**Task brief:** Scan the entries below. List each line with "finishes".

== The records

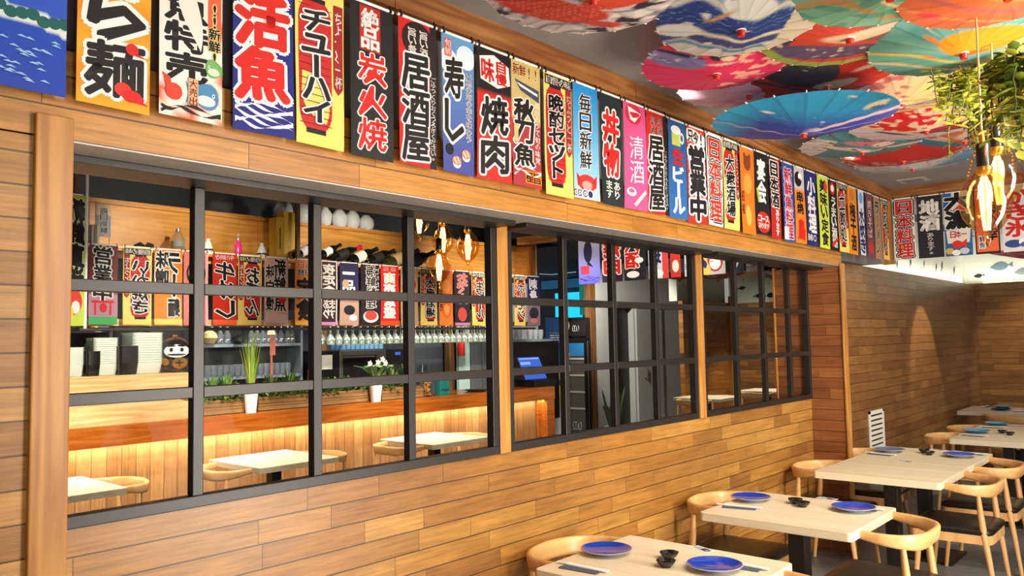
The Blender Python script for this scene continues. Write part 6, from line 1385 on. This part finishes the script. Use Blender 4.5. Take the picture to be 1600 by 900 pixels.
b = MB(); b.box((-5.86, 11.04, 0), (-5.74, 11.19, 3.02)); tag(b.build('passage_post', grainwood('passage_post_wood', 2, (120, 80, 40), (72, 44, 20), .6), None), 'dark wooden post between the fridge and the grey wall', 'post')
q0, q1 = AY(868, 497, 13.9), AY(906, 456, 13.9); b = MB(); b.box((q0[0], 13.9, q0[2]), (q1[0], 13.98, q1[2])); tag(b.build('light_panel', glow('cyan_screen', (40, 190, 240), 1.6), None), 'glowing cyan panel far behind the roll up banner', 'screen')
q0, q1 = AY(846, 452, 13.95), AY(912, 434, 13.95); b = MB(); b.box((q0[0], 13.95, q0[2]), (q1[0], 14.05, q1[2])); tag(b.build('blue_bulkhead', mat('blue_bulkhead', (50, 130, 180), .6, emit=.25), None), 'blue lit bulkhead far beyond the bar', 'bulkhead')
q0, q1 = AY(906, 492, 13.2), AY(921, 440, 13.2); b = MB(); b.box((q0[0], 13.2, q0[2]), (q1[0], 13.3, q1[2])); tag(b.build('teal_column', mat('teal_lit', (40, 150, 130), .6, emit=.5), None), 'teal lit column above the drinks fridge', 'column')
b = MB(); P_ = [AY(u, v, 11.9) for u, v in ((920, 446), (918, 458), (908, 476))]; b.tube(P_, .012, 8); b.tube([AY(u, v, 11.9) for u, v in ((843, 428), (862, 429), (880, 427), (900, 425))], .008, 8); tag(b.build('white_cable', glow('cable_sheen', (200, 220, 230), .5), None, True), 'white cable drooping beyond the bar', 'cable')
pp = AY(953, 668, 11.0); t = thing('snake_plant', 'snake plant with upright dark leaves by the passage', 'potted plant', (-5.30, 11.0, 0))
b = MB(); b.lathe([(0, 0), (.11, 0), (.15, .26), (.14, .26), (0, .22)], 20); b.build('pot', M_WHITEP, t, True, angle=50)
b = MB(); rs = random.Random(4)
for k in range(15):
    a = rs.uniform(0, 2 * PI); h = rs.uniform(.3, .72); d = np.array([math.cos(a), math.sin(a), 0]); sd = np.array([-d[1], d[0], 0]); base = np.array([0, 0, .22]) + d * .06
    R_ = [(0, .018), (.4, .032), (.8, .026), (1, 0)]
    b.add([base + d * q * h * .32 + np.array([0, 0, q * h]) + sd * w_ * s for q, w_ in R_ for s in (-1, 1)], [(2 * i, 2 * i + 1, 2 * i + 3, 2 * i + 2) for i in range(3)])
b.build('leaves', mat('snake_plant_green', (74, 90, 60), .45), t, True)
# ---------------- tables and chairs on the bar side
GT = 'pale tables beside the bar counter'
def mirtable(lab, y0, y1, x0=-4.14, x1=-3.34): return make_table(lab, x0, y0, x1 - x0, y1 - y0, GT)
mirtable('bright pale table cut by the left window post, beside the bar', 1.65, 2.38, -4.16, -3.36)
mirtable('bright pale table beside the bar below the tall grass pot', 3.36, 4.10)
mirtable('bright pale table beside the bar near the first wooden window post', 5.05, 5.80, -4.0, -3.22)
GC = 'elbow chairs on the bar side'
chair(-3.76, 2.40, PI / 2, 'elbow chair at the end of the left bar side table', GC)
chair(-3.74, 3.35, -PI / 2, 'elbow chair at the left end of the middle bar side table', GC)
chair(-3.74, 4.12, PI / 2, 'elbow chair at the right end of the middle bar side table', GC)
chair(-3.62, 5.04, -PI / 2, 'elbow chair at the left end of the table near the first window post', GC)
chair(-3.62, 5.82, PI / 2, 'elbow chair at the right end of the table near the first window post', GC)
make_table('pale table by the passage beyond the second window', -4.25, 11.1, .8, .75, GT)
chair(-3.85, 11.08, -PI / 2, 'elbow chair before the passage table beyond the second window', GC)
chair(-3.85, 11.87, PI / 2, 'elbow chair behind the passage table beyond the third window', GC)
make_table('farthest pale table beyond the third window', -4.1, 13.0, .8, .75, GT)
chair(-3.7, 13.77, PI / 2, 'elbow chair behind the farthest table beyond the third window', GC)
chair(-3.7, 12.98, -PI / 2, 'elbow chair before the farthest table beyond the third window', GC)
# ceiling spots over the bar
for k, (u, v) in enumerate(((326, 303), (362, 308))):
    p = AZ(u, v + 4, 3.42); t = thing('ceiling_spotlight', ('bright ceiling spotlight over the bar, left one', 'bright ceiling spotlight over the bar, right one')[k], 'spotlight', tuple(p), 0, 'spotlights over the bar')
    b = MB(); b.lathe([(.055, -.02), (.06, .0), (.055, .058), (0, .058)], 20, cap=False); b.build('housing', M_WHITEP, t, True, angle=50); b = MB(); b.lathe([(.052, -.021), (.04, -.034), (.02, -.042), (0, -.044)], 20, cap=False); b.build('lamp', glow('spot_lamp_glow', (255, 246, 226), 12.0), t)
bpy.data.objects.remove(_to); bpy.data.curves.remove(_tc)
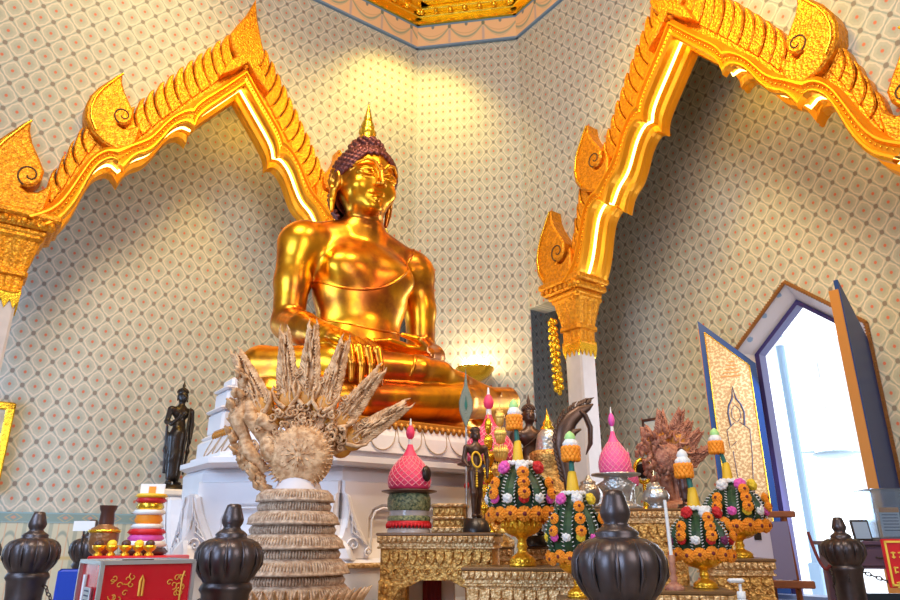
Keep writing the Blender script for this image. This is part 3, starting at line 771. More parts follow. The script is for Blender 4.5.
def build_pedestal():
    root = empty('pedestal', (BX, BY, 0), AA, 'tall white tiered pedestal with carved feet under the golden seated statue', 'pedestal')
    def tier(name, layers, m='marble', cy=-.19, parent=root):
        mb = MB(); mb.loft([[(x, y, SEAT + z) for x, y in octa(w, d, c, cy)] for w, d, c, z in layers], smooth=False); return mb.build(name, m, parent)
    tier('base_rim', [(1.04, .80, .42, -.05), (1.08, .84, .43, -.045), (1.08, .84, .43, -.012), (1.05, .82, .42, 0.)], 'rim_gold')
    mb = MB()
    for i in range(-1, 7):
        a, b = octa(1.08, .84, .43, -.19)[i], octa(1.08, .84, .43, -.19)[i + 1]
        n = int(math.hypot(b[0] - a[0], b[1] - a[1]) / .05)
        for k in range(n): mb.sph((a[0] + (b[0] - a[0]) * (k + .5) / n, a[1] + (b[1] - a[1]) * (k + .5) / n, SEAT - .05), (.02, .02, .028), 6, 4)
    mb.build('dentil_row', 'rim_gold', root)
    LT = [(1.16, .86, .47, -.235), (1.145, .855, .465, -.20), (1.10, .85, .45, -.12), (1.07, .83, .44, -.05)]
    tier('lotus_tier', LT)
    pl = MB()
    oc = octa(1.07, .83, .44, -.19); ob = octa(1.155, .86, .47, -.19)
    for i in range(8):
        a, b = oc[i], oc[(i + 1) % 8]; a2, b2 = ob[i], ob[(i + 1) % 8]
        n = max(2, round(math.hypot(b[0] - a[0], b[1] - a[1]) / .21))
        dx, dy = b[0] - a[0], b[1] - a[1]; l = math.hypot(dx, dy); nx, ny = dy / l, -dx / l
        for k in range(n):
            pts = []
            for q in range(13):
                t = q / 12; s_ = (t - .5); f = (k + .5 + s_ * .98) / n; g_ = max(0, 1 - (2 * s_) ** 2) ** .42
                hgt = -.055 - .165 * g_
                x = (a[0] + dx * f) * (1 - g_) + (a2[0] + (b2[0] - a2[0]) * f) * g_; y = (a[1] + dy * f) * (1 - g_) + (a2[1] + (b2[1] - a2[1]) * f) * g_
                pts.append((x + nx * .006, y + ny * .006, SEAT + hgt))
            pl.tube(pts, .0045, 5)
    pl.build('petal_outline', 'marble_line', root, label='thin gilt petal outlines')
    tier('ledge', [(1.25, .92, .60, -.33), (1.29, .95, .62, -.31), (1.29, .95, .62, -.275), (1.22, .90, .56, -.262), (1.22, .90, .56, -.235), (1.16, .86, .48, -.225)], cy=-.10)
    tier('body', [(1.42, 1.07, .76, -.93), (1.36, 1.01, .73, -.90), (1.27, .95, .705, -.78), (1.245, .93, .70, -.62), (1.245, .93, .70, -.45), (1.25, .94, .70, -.36), (1.22, .92, .69, -.32)], cy=.03)
    # stepped white finial block at the back left of the seat
    mb = MB()
    for k, (w_, z0, z1) in enumerate(((.50, -.235, -.06), (.46, -.06, -.02), (.40, -.02, .16), (.44, .16, .19), (.34, .19, .33), (.37, .33, .355), (.26, .355, .44))):
        mb.box((-.84, .36, SEAT + (z0 + z1) / 2), (w_, w_ * .9, z1 - z0), .02)
    mb.build('stepped_side_block', 'marble', root)
    # carved scroll feet on the faces we can see
    oc = octa(1.255, .94, .70, .03)
    feet = MB(); scr = MB()
    for i in (4, 5, 6, 7):
        a, b = Vector((*oc[i], 0)), Vector((*oc[(i + 1) % 8], 0)); l = (b - a).length; d = (b - a) / l; n_ = Vector((d.y, -d.x, 0))
        for q, org in ((1, a), (-1, b)):
            D = d * q
            m4 = Matrix(((D.x, -n_.x * 1., 0, org.x), (D.y, -n_.y * 1., 0, org.y), (0, 0, 1, SEAT), (0, 0, 0, 1)))
            feet.mat4(m4); scr.mat4(m4)
            feet.prism([(0, -.50), (.04, -.52), (.07, -.62), (.12, -.72), (.17, -.80), (.19, -.86), (.19, -.91), (-.12, -.91), (-.10, -.84), (-.03, -.76), (0, -.66)], -.085, .06, .02)
            if q == 1 and l > .5:
                m_ = l - .20
                feet.prism([(.0, -.42), (l, -.42), (l, -.92), (m_, -.92), (m_, -.66), (m_ - .03, -.60), (m_ - .09, -.575), (.29, -.575), (.23, -.60), (.20, -.66), (.20, -.92), (.0, -.92)], -.040, .03, .012)
                scr.tube([(.215, -.045, -.90), (.215, -.045, -.665), (.24, -.045, -.61), (.295, -.045, -.59), (m_ - .095, -.045, -.59), (m_ - .04, -.045, -.61), (m_ - .015, -.045, -.665), (m_ - .015, -.045, -.90)], .009, 6)
            for r0, cx_, cz in ((.055, .06, -.82), (.03, .17, -.86)):
                scr.tube([(cx_ + (r0 * t / 18) * math.cos(t * .55 + 1), -.095, cz + (r0 * t / 18) * math.sin(t * .55 + 1)) for t in range(19)], .007, 5)
            for k in range(5): scr.tube([(.0 + .012 * k, -.092, -.52 - .055 * k), (.02 + .022 * k, -.097, -.60 - .045 * k), (.01 + .04 * k, -.092, -.72 - .028 * k)], .006, 5)
    feet.build('carved_foot', 'marble', root); scr.build('scrollwork', 'marble', root)
    tier('plinth_edge', [(1.44, 1.09, .76, -.955), (1.46, 1.11, .77, -.95), (1.46, 1.11, .77, -.935), (1.44, 1.09, .76, -.925)], 'gold_pale', cy=.03)
    tier('plinth', [(1.52, 1.17, .80, -SEAT), (1.50, 1.15, .80, -1.25), (1.46, 1.11, .78, -1.15), (1.44, 1.09, .76, -.955)], cy=.03)
    return root
build_pedestal()
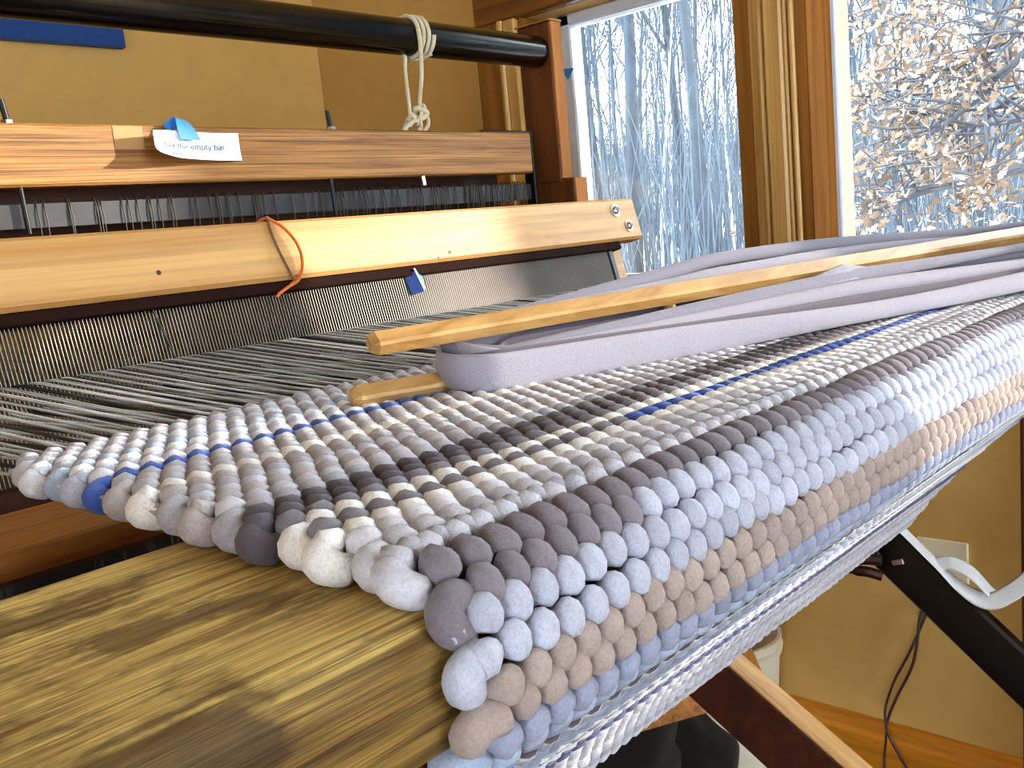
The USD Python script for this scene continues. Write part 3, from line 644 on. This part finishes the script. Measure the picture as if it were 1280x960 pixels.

====

**Task result:**
The Blender Python script for this scene continues. Write part 6, from line 1385 on. This part finishes the script. Use Blender 4.5. Take the picture to be 1600 by 900 pixels.
The USD Python script for this scene continues. Write part 3, from line 644 on. This part finishes the script. Measure the picture as if it were 1280x960 pixels.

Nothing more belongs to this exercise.